Man kann sich jetzt fragen, was das wohl für Mönche gewesen sind, die versucht haben, ihren Gott zu hintergehen. Streng betrachtet haben sie ja die Regeln ihrer eigenen Kirche gebrochen. Man könnte sie Sünder oder Frevler nennen.

Vielleicht sind es aber auch ein paar vernünftige Männer gewesen. Die Maultasche ist in einer Zeit entstanden, in der es nicht wie bei uns immer alles gegeben hat. Eine Zeit, in der es wichtiger war, dass man etwas isst und nicht was man isst. Die Mönche haben wahrscheinlich selber nicht an Hunger gelitten. Aber sie haben über ihre Mauern hinausgeschaut und erkannt, dass es für die armen und hart arbeitenden Leute wichtiger ist sich zu ernähren, als strenge Fastenvorschriften zu befolgen. Und da ist die Maultasche eine elegante Lösung, finde ich. Wenn der Glaube dem Leben im Weg steht, ist es gut, flexibel zu sein und Kompromisse zu finden.

Das gilt erst recht, wenn es darum geht, wie die verschiedenen Religionen miteinander umgehen. Es ist nicht zu ertragen und nicht hinnehmbar, dass heute noch Menschen andere aus religiösen Motiven unterdrücken und ermorden - seien sie wirklich oder nur vorgeschoben.

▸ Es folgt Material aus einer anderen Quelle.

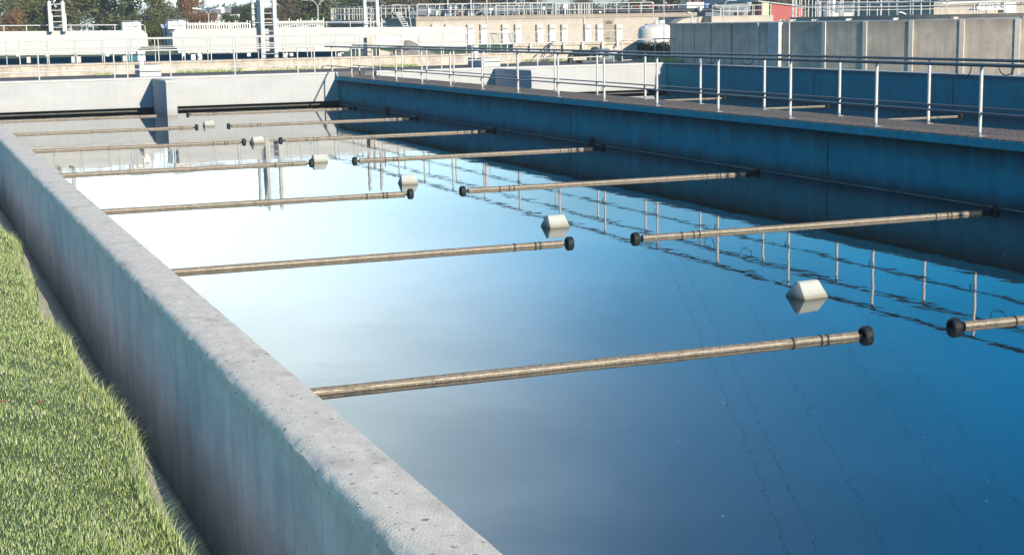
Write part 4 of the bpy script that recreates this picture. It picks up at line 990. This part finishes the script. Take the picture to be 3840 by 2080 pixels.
part('beam', MB().tube([(-wM*.9, .1, mz(12)), (wM*.9, .1, mz(3))], .04, 8), 'box_white', t_)
t_ = thing('signal_post', 'broad pale post in front of the ring railing', 'pole', (rx(3121, 63.5), 63.5, zT))
part('shaft', MB().box(-.055, .055, -.05, .05, 0, Z(3121, -60, 63.5)-zT), 'galv', t_, bevel=.01)
part('side_plate', MB().prism([(.06, .35), (.07, .35), (.20, 1.6), (.06, 1.6)], -.02, .02), 'box_white', t_)
t_ = thing('lamp_head', 'tilted white strip lamp low behind the ring railing', 'lamp', at(3372, 46, 70))
part('tube', MB().tube([(0, 0, 0), (.2, 0, -.03), (.42, 0, -.12)], .035, 8), 'box_white', t_, smooth=True)
part('arm', MB().tube([(.42, 0, -.12), (.45, 0, -.45)], .02, 6), 'galv', t_)
# light grey sloping slab at the right edge behind the second wall
p = at(3838, 298, 33.0)
mb = MB().prism([(0, 0), (1.5, 0), (1.5, .34), (1.1, .30)], 0, .5)
solo('sloping_slab', mb, 'gutter', 'grey sloping slab rising behind the second basin wall at the right edge', 'slab', loc=(rx(3772, 34.2), 34.2, Z(3772, 315, 34.2)-.02), bevel=.01)

# ------------------------------------------------------------------ overhead wires (seen mirrored in the water)
def wire(p0, p1, hgt, label):
    zv = 2*ZW-hgt
    def v(p):
        d = ray(*p); t = (zv-CAM.z)/d.z; q = CAM+d*t; return Vector((q.x, q.y, hgt))
    a, b_ = v(p0), v(p1); d = (b_-a); a2, b2_ = a-d*1.0, b_+d*.8; L_ = (b2_-a2).length
    pts = [a2.lerp(b2_, i/24)+Vector((0, 0, -1.2*math.sin(math.pi*i/24)+.9)) for i in range(25)]
    o = pts[0].copy(); solo('overhead_wire', MB().tube([q-o for q in pts], .007, 5), 'cable', label, 'wire', 'overhead wires mirrored in the water', loc=o)
wire((2520, 1029), (2960, 2080), 12, 'overhead wire whose reflection is the leftmost of the thin dark lines on the water')
wire((2580, 1029), (3070, 2080), 12, 'overhead wire mirrored as the second thin line from the left on the water')
wire((2796, 1141), (3330, 2080), 12, 'overhead wire mirrored as the third thin line on the water')
wire((3157, 1292), (3700, 2080), 12, 'overhead wire mirrored as the fourth thin line on the water')
wire((3240, 1190), (3900, 2000), 12, 'overhead wire mirrored as the rightmost thin line on the water')

# ------------------------------------------------------------------ street lamps
def lamp(px, py, span, label, single=False, Y=None):
    Y = Y or 2.9*F/span; x = rx(px, Y); zt_ = Z(px, py, Y); hb = zt_+.32
    t_ = thing('street_lamp', label, 'street lamp', (x, Y, -.32), 'street lamps behind the plant')
    part('mast', MB().tube([(0, 0, 0), (0, 0, hb-.55)], [.07, .045], 8), 'white_paint', t_, smooth=True)
    for s in ((-1, 1) if not single else (1,)):
        part('arm', MB().tube([(0, 0, hb-.6), (s*.10, 0, hb-.38), (s*.3, 0, hb-.14), (s*.55, 0, hb-.05), (s*.75, 0, hb-.03)], .032, 6), 'white_paint', t_, smooth=True)
        part('lamp_housing', MB().tube([(s*.72, 0, hb-.03), (s*1.1, 0, hb-.01), (s*1.45, 0, hb+.03)], [.05, .075, .05], 8), 'box_white', t_, smooth=True)
lamp(330, 70, 73, 'leftmost and smallest double arm street lamp')
lamp(435, 62, 84, 'second double arm street lamp from the left')
lamp(596, 48, 101, 'double arm street lamp standing between the two girders')
lamp(789, 32, 117, 'double arm street lamp before the autumn orange tree')
lamp(1198, -2, 140, 'tallest double arm street lamp, left of the round tank')
lamp(2712, 0, 120, 'single arm street lamp above the low cream tank', True, 116)

# ------------------------------------------------------------------ trees
def tree_meshes(kind, seed):
    r = random.Random(seed); H_ = 10.0
    mb = MB(); mb.tube([(0, 0, 0), (.1, .05, H_*.3), (-.05, .1, H_*.62), (0, 0, H_*.85)], [.28, .2, .12, .04], 7)
    lobes = []
    nl = 15 if kind != 'cone' else 22
    for i in range(nl):
        f = i/(nl-1)
        if kind == 'cone': z = H_*(.12+.85*f); rad = 2.3*(1-f)**.8+.35; d = rad*.75; s = .9*(1-f)+.5
        else:
            z = H_*(.25+.65*r.random()); d = (2.2 if z < H_*.7 else 1.3)*r.random()**.6; s = 1.0+.8*r.random()
        a_ = r.random()*6.3; c_ = Vector((d*math.cos(a_), d*math.sin(a_), z)); lobes.append((c_, s))
        mb.tube([(0, 0, max(1.2, z-1.6)), tuple(c_*.6+Vector((0, 0, z*.36))), tuple(c_)], [.10, .06, .02], 5, cap=False)
    tr = mb
    lf = MB()
    for i in range(6500):
        c_, s = lobes[r.randrange(len(lobes))]
        v = Vector((r.gauss(0, 1), r.gauss(0, 1), r.gauss(0, .75))); v = v.normalized()*s*(r.random()**.35)*(1+.25*noise.noise(v*2+c_))
        p = c_+v*1.05
        if p.z < .8: continue
        sz = .09+.11*r.random(); n_ = (v.normalized()+Vector((r.gauss(0, .6), r.gauss(0, .6), r.gauss(0, .6)+.2))).normalized()
        u_ = n_.orthogonal().normalized(); u_.rotate(Matrix.Rotation(r.random()*6.3, 3, n_)); w_ = n_.cross(u_)
        o = len(lf.v); lf.v += [tuple(p-u_*sz), tuple(p+w_*sz*.7), tuple(p+u_*sz*1.1), tuple(p-w_*sz*.7)]; lf.f.append((o, o+1, o+2, o+3))
    return tr, lf
TM = {}
def get_tree(kind, leaf, seed):
    k = (kind, leaf, seed)
    if k not in TM:
        a_, b2 = tree_meshes(kind, seed); ma = a_.mesh('trunk', 'bark'); mbb = bpy.data.meshes.new('crown'); mbb.from_pydata(b2.v, [], b2.f); mbb.materials.append(M[leaf]); TM[k] = (ma, mbb)
    return TM[k]
def tree(px, ptop, Y, kind, leaf, seed, wide, label, name='tree'):
    h = Z(px, ptop, Y)+.4; s = h/10
    t_ = thing(name, label, 'tree', (rx(px, Y), Y, -.35), 'trees behind the plant', rz=px*.37)
    t_.scale = (s*wide, s*wide, s)
    a_, b2 = get_tree(kind, leaf, seed); link('trunk', a_, t_); link('crown', b2, t_)
O, G, A_, D_, B_ = 'leaf_olive', 'leaf_green', 'leaf_autumn', 'leaf_dark', 'leaf_brown'
TR = [(-60, -130, 175, 'r', O, 1, 1.2, 'olive tree at the left edge behind the left girder'),
 (70, -120, 180, 'r', O, 2, 1.2, 'olive tree left of the short ladder portal'),
 (45, 35, 130, 'r', A_, 1, 1.3, 'low reddish bush tree left of the short ladder portal'),
 (190, -140, 185, 'r', G, 1, 1.25, 'green tree directly behind the short ladder portal'),
 (290, -110, 178, 'r', O, 3, 1.2, 'olive tree behind the smallest street lamp'),
 (400, -130, 180, 'r', G, 2, 1.25, 'green tree behind the second street lamp'),
 (500, -90, 172, 'r', O, 1, 1.15, 'olive tree above the left switch cabinet'),
 (575, -55, 165, 'r', O, 2, 1.1, 'yellowish olive tree right of the left switch cabinet'),
 (592, 70, 110, 'r', O, 3, 1.5, 'low olive shrub between the two girders'),
 (640, 30, 230, 'r', G, 3, 1.3, 'small far green tree under the left sky gap'),
 (690, 0, 195, 'cone', G, 5, 1.2, 'dark green pointed tree left of the autumn tree'),
 (728, -25, 170, 'r', A_, 1, 1.15, 'tall orange brown autumn tree above the right switch cabinet'),
 (790, 45, 160, 'r', A_, 2, 1.5, 'low orange autumn tree behind the fourth street lamp'),
 (870, 48, 185, 'r', G, 1, 1.5, 'low green tree before the distant hall'),
 (790, 28, 300, 'r', G, 3, 1.6, 'distant blue green tree left of the distant hall'),
 (905, 18, 300, 'r', D_, 3, 1.6, 'distant dark tree right of the distant hall'),
 (960, 10, 175, 'r', G, 2, 1.3, 'green tree left behind the tallest ladder portal'),
 (1010, 35, 200, 'r', D_, 2, 1.2, 'dark tree behind the rungs of the tallest portal'),
 (1075, -60, 175, 'r', B_, 1, 1.1, 'thin brown tree just right of the tallest portal'),
 (1130, -100, 180, 'r', G, 1, 1.3, 'green tree left of the tallest street lamp'),
 (1215, -110, 178, 'r', O, 2, 1.3, 'olive tree behind the tallest street lamp'),
 (1310, -110, 182, 'r', G, 3, 1.3, 'green tree above the left end of the round tank'),
 (1400, -90, 185, 'r', D_, 1, 1.25, 'dark tree behind the right portal frame'),
 (1475, -90, 186, 'r', O, 1, 1.2, 'olive brown tree behind the tank stair'),
 (1550, -80, 184, 'r', B_, 2, 1.25, 'brown tree behind the left roof corner of the cream building'),
 (1640, -90, 188, 'r', D_, 2, 1.3, 'dark tree behind the roof motors'),
 (1730, -80, 186, 'r', D_, 3, 1.3, 'dark tree behind the pair of roof boxes'),
 (1820, -90, 188, 'r', B_, 3, 1.25, 'brown tree behind the tall thin pole'),
 (1910, -70, 186, 'r', D_, 1, 1.3, 'dark tree behind the loop railing of the cream roof'),
 (1995, -60, 188, 'r', B_, 1, 1.2, 'brown tree left of the central sky gap'),
 (2060, 12, 200, 'r', D_, 2, 1.3, 'low dark tree at the left side of the central sky gap'),
 (2130, 20, 210, 'r', B_, 2, 1.2, 'low brown tree in the central sky gap'),
 (2190, -12, 180, 'r', B_, 3, 1.3, 'rounded brown tree in the middle of the central sky gap'),
 (2260, 25, 230, 'r', D_, 3, 1.6, 'far low dark tree in the central sky gap'),
 (2330, 28, 260, 'r', D_, 1, 1.6, 'farthest low dark tree in the central sky gap'),
 (2385, -2, 170, 'r', B_, 2, 1.15, 'brown tree at the right side of the central sky gap'),
 (2450, -50, 178, 'cone', D_, 5, 1.4, 'dark pointed conifer behind the first red striped pole'),
 (2520, -60, 180, 'r', D_, 1, 1.3, 'dark tree behind the slim pole and second red pole'),
 (2600, -70, 185, 'r', B_, 1, 1.3, 'brown tree behind the silver container'),
 (2690, -70, 188, 'r', D_, 2, 1.3, 'dark tree behind the single arm lamp'),
 (2780, -60, 186, 'r', D_, 3, 1.3, 'dark tree left of the red building gable'),
 (2870, -60, 188, 'r', B_, 3, 1.3, 'brown tree above the red building'),
 (2960, -70, 190, 'r', D_, 1, 1.3, 'dark tree above the right roof end of the red building'),
 (3060, -60, 175, 'r', B_, 2, 1.3, 'brown tree behind the left end of the ring railing'),
 (3160, -50, 170, 'r', D_, 2, 1.3, 'dark tree behind the dark blue shed'),
 (3270, -50, 172, 'r', D_, 3, 1.3, 'dark tree right of the dark blue shed'),
 (3380, -50, 170, 'r', B_, 1, 1.3, 'brown tree behind the shaded side of the box building'),
 (3490, -50, 172, 'r', D_, 1, 1.3, 'dark tree above the left corner of the box building'),
 (3600, -50, 170, 'r', D_, 2, 1.3, 'dark tree above the middle of the box building'),
 (3710, -50, 172, 'r', B_, 3, 1.3, 'brown tree above the white machine'),
 (3820, -50, 170, 'r', D_, 3, 1.3, 'dark tree at the right edge of the view')]
for a_ in TR: tree(*a_)
# far wood closing the horizon
r = random.Random(11); lf = MB()
for i in range(52000):
    x = -120+640*r.random(); y = 330+30*r.random(); top = 5.2+3.0*noise.noise(Vector((x*.05, 0, 2)))+1.6*noise.noise(Vector((x*.25, y*.1, 4)))
    z = -.3+top*r.random()**.7; sz = .22+.25*r.random()
    n_ = Vector((r.gauss(0, 1), -1+r.gauss(0, .8), r.gauss(0, 1))).normalized(); u_ = n_.orthogonal().normalized()*sz; w_ = n_.cross(u_); p = Vector((x, y, z))
    o = len(lf.v); lf.v += [tuple(p-u_), tuple(p+w_*.8), tuple(p+u_), tuple(p-w_*.8)]; lf.f.append((o, o+1, o+2, o+3))
me = bpy.data.meshes.new('far_wood'); me.from_pydata(lf.v, [], lf.f); me.materials.append(M['leaf_green'])
tag(link('far_wood', me), 'distant wood closing the horizon behind all the trees', 'wood', None, 'stuff')

bpy.context.view_layer.update()

HZ = 0.0005  # added haze, stands in for the glare that pales the distance
if HZ:
    hm = bpy.data.materials.new('haze'); hm.use_nodes = True; t = hm.node_tree; t.nodes.clear()
    o_ = N(t, 'ShaderNodeOutputMaterial'); pv = N(t, 'ShaderNodeVolumePrincipled'); pv.inputs['Color'].default_value = (.93, .95, .97, 1); pv.inputs['Density'].default_value = HZ; pv.inputs['Anisotropy'].default_value = .2
    t.links.new(pv.outputs[0], o_.inputs['Volume']); M['haze'] = hm
    hb = link('haze', MB().box(-600, 800, -60, 1600, -3.4, 17).mesh('haze', 'haze')); tag(hb, 'thin pale haze added over the whole plant to whiten far things', 'haze', None, 'stuff')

Dass Menschen sich so dermaßen versteifen und geistig erstarren, dass sie es nicht mehr schaffen über die eigenen Mauern hinauszublicken.

Da braucht es etwas von dieser Maultaschenmentalität: Die Fähigkeit, die eigene Überzeugung in einem größeren Zusammenhang zu sehen. Das Eigene nicht über das Andere zu stellen. Sich selber nicht zu wichtig zu nehmen. Das wünsche ich mir von jeder Glaubensgemeinschaft und von jeder gläubigen Person. Nein, ich wünsche es mir nicht, ich verlange es. Von Männern und Frauen der christlichen, der muslimischen, der jüdischen, der buddhistischen, der hinduistischen Welt. Von Menschen, deren Glaube sich in diesen Bezeichnungen nicht wiederfindet. Von atheistisch oder agnostisch denkenden Menschen, von allen, die für sich eine klare Wahrheit gefunden haben.

Es ist nämlich so: Niemand hat die Wahrheit gepachtet. Wir glauben nur.

Und ich denke, es ist besser hie und da im Sinne der Maultasche mal den Herrgott ein bisschen zu „bescheißen“, als sich gegenseitig totzuschlagen.